The team tested this technique in several simulated environments, including some set up like warehouses, some with random obstacles, and even maze-like settings that emulate building interiors. By identifying more effective groups to decongest, the learning-based approach decongests the warehouse up to four times faster than strong, non-learning-based approaches, said MIT.

Even when the researchers factored in the additional computational overhead of running the neural network, its approach still solved the problem 3.5 times faster. 

In the future, Wu said she wants to derive simple, rule-based insights from their neural model, since the decisions of the neural network can be opaque and difficult to interpret. Simpler, rule-based methods could also be easier to implement and maintain in actual robotic warehouse settings, she said.

“This approach is based on a novel architecture where convolution and attention mechanisms interact effectively and efficiently,” commented Andrea Lodi, the Andrew H. and Ann R. Tisch Professor at Cornell Tech, and who was not involved with this research. “Impressively, this leads to being able to take into account the spatiotemporal component of the constructed paths without the need of problem-specific feature engineering.”
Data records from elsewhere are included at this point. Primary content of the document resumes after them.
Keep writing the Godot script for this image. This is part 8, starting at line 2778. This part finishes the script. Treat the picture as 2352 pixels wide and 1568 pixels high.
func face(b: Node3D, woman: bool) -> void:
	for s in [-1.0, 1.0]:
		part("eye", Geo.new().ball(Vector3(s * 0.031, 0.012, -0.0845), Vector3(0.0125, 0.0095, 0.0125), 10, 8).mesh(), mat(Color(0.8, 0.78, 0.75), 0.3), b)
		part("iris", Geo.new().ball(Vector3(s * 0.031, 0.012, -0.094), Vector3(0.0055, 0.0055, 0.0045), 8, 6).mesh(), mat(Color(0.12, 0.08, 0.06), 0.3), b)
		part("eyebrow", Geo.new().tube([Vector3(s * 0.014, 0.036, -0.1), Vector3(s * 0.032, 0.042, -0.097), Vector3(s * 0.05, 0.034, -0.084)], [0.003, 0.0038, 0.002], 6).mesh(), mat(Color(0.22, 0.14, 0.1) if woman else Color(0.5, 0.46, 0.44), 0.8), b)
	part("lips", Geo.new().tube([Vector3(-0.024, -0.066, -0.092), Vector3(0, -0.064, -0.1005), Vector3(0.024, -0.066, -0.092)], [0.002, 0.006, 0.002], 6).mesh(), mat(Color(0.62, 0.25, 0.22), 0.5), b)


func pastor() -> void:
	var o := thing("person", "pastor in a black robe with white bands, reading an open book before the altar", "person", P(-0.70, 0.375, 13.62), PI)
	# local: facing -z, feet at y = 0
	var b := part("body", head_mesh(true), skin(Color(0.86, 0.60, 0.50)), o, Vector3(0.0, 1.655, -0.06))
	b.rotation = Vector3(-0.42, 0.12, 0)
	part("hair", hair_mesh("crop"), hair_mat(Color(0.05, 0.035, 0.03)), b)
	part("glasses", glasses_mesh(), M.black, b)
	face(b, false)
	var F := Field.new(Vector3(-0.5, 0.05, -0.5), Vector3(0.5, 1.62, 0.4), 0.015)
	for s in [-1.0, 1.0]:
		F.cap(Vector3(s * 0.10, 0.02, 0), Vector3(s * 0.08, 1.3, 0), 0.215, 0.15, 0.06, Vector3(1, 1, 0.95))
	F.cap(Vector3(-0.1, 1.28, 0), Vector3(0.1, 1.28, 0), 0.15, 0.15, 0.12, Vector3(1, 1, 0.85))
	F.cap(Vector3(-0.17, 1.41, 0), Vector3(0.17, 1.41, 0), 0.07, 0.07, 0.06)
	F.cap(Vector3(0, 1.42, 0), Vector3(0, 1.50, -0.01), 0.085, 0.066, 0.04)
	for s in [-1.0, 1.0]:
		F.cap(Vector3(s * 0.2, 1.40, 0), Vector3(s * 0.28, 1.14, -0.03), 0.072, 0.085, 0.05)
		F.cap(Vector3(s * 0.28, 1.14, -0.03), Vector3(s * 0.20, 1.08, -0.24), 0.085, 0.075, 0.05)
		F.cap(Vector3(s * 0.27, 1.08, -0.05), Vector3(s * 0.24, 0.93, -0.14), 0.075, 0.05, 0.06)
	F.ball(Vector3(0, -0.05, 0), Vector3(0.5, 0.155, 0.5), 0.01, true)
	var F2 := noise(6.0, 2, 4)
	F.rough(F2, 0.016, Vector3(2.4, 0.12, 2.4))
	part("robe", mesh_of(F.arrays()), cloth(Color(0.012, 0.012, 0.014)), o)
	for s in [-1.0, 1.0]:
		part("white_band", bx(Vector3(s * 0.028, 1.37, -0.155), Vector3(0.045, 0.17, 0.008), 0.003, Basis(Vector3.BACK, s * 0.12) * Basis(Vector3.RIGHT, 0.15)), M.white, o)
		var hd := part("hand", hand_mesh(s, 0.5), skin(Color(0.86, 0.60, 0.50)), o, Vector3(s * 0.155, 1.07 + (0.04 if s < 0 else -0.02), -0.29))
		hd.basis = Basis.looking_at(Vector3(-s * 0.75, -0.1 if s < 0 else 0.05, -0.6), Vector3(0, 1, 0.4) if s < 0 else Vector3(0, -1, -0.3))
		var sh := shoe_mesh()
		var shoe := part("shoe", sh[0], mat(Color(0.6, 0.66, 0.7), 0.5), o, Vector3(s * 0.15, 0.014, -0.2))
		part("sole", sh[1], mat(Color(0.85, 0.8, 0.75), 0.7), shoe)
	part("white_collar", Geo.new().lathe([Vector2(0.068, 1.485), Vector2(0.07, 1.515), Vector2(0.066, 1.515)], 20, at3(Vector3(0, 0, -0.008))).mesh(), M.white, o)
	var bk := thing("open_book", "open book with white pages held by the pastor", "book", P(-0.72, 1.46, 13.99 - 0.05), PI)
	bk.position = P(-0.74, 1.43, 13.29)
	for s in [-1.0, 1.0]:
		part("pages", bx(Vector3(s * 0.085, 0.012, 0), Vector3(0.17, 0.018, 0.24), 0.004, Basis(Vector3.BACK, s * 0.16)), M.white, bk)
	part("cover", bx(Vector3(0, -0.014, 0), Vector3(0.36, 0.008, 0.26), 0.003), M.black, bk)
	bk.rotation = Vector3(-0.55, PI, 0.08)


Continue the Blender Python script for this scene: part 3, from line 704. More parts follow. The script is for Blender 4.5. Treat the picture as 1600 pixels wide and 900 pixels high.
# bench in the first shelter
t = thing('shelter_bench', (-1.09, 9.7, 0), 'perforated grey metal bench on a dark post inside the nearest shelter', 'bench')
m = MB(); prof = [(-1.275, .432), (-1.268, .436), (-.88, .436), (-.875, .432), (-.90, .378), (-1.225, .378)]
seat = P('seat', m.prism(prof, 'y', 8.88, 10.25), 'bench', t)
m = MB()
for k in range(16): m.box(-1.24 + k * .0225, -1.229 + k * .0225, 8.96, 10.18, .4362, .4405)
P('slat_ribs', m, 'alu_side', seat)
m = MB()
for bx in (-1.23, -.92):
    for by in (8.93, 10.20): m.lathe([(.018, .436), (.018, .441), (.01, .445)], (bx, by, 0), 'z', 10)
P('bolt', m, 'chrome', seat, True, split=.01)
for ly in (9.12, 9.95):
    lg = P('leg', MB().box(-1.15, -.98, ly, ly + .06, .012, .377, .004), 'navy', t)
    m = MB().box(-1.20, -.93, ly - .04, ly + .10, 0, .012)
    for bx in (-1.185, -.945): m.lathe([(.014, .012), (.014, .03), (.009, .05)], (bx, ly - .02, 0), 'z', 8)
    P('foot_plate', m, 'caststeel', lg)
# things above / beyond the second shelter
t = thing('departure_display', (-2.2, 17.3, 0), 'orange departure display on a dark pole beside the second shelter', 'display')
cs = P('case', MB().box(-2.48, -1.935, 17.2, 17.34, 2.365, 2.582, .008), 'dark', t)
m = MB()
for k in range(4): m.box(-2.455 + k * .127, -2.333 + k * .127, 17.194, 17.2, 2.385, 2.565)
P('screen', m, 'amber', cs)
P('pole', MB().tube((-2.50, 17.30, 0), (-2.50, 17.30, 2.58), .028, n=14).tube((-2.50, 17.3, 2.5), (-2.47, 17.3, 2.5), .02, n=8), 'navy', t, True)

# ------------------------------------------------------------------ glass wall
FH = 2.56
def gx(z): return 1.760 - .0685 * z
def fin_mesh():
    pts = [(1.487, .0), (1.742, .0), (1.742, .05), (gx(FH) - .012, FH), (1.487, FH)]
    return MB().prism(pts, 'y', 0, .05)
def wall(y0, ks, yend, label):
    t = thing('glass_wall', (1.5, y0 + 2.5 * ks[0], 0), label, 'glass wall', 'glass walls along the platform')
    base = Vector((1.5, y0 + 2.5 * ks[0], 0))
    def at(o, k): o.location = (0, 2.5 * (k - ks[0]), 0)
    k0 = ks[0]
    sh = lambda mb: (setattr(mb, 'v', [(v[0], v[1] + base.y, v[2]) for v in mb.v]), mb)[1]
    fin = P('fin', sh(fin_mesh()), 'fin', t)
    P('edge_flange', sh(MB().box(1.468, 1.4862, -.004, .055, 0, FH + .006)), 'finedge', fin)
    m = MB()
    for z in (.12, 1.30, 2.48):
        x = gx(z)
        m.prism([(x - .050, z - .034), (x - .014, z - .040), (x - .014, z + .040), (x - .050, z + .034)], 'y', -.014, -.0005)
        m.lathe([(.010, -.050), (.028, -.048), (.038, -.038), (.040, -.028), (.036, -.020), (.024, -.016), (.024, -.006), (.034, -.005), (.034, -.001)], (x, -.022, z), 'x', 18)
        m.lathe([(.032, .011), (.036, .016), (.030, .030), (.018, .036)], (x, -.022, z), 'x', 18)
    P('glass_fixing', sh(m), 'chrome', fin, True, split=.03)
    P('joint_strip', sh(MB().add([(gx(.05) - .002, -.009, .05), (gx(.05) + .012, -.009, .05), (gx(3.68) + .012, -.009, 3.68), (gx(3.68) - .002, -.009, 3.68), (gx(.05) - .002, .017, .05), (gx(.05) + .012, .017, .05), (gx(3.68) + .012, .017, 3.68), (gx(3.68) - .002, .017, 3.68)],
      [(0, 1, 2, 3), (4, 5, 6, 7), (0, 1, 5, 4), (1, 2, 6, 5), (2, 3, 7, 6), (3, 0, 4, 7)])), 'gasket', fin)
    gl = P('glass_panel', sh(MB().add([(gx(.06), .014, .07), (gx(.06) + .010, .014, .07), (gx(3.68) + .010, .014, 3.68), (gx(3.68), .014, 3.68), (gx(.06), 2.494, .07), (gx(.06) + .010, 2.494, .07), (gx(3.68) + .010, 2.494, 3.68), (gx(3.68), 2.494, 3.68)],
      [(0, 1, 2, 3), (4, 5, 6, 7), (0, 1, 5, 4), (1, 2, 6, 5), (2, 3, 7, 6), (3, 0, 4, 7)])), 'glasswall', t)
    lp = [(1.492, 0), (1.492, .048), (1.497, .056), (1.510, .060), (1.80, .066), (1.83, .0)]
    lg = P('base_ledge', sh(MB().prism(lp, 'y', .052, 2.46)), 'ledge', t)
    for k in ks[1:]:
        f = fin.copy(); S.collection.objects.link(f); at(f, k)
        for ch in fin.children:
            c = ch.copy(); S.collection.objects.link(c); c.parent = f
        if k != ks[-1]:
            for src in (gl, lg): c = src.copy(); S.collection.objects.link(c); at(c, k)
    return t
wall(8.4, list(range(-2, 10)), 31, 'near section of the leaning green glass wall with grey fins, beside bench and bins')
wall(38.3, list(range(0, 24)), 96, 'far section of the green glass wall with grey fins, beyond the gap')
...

“The results are outstanding: Not only is it possible to improve on state-of-the-art large neighborhood search methods in terms of quality of the solution and speed, but the model [also] generalizes to unseen cases wonderfully,” she said.

In addition to streamlining warehouse operations, the MIT researchers said their approach could be used in other complex planning tasks, like computer chip design or pipe routing in large buildings. 

Wu, senior author of a paper on this technique, was joined by lead author Zhongxia Yan, a graduate student in electrical engineering and computer science. The work will be presented at the International Conference on Learning Representations. Their work was supported by Amazon and the MIT Amazon Science Hub.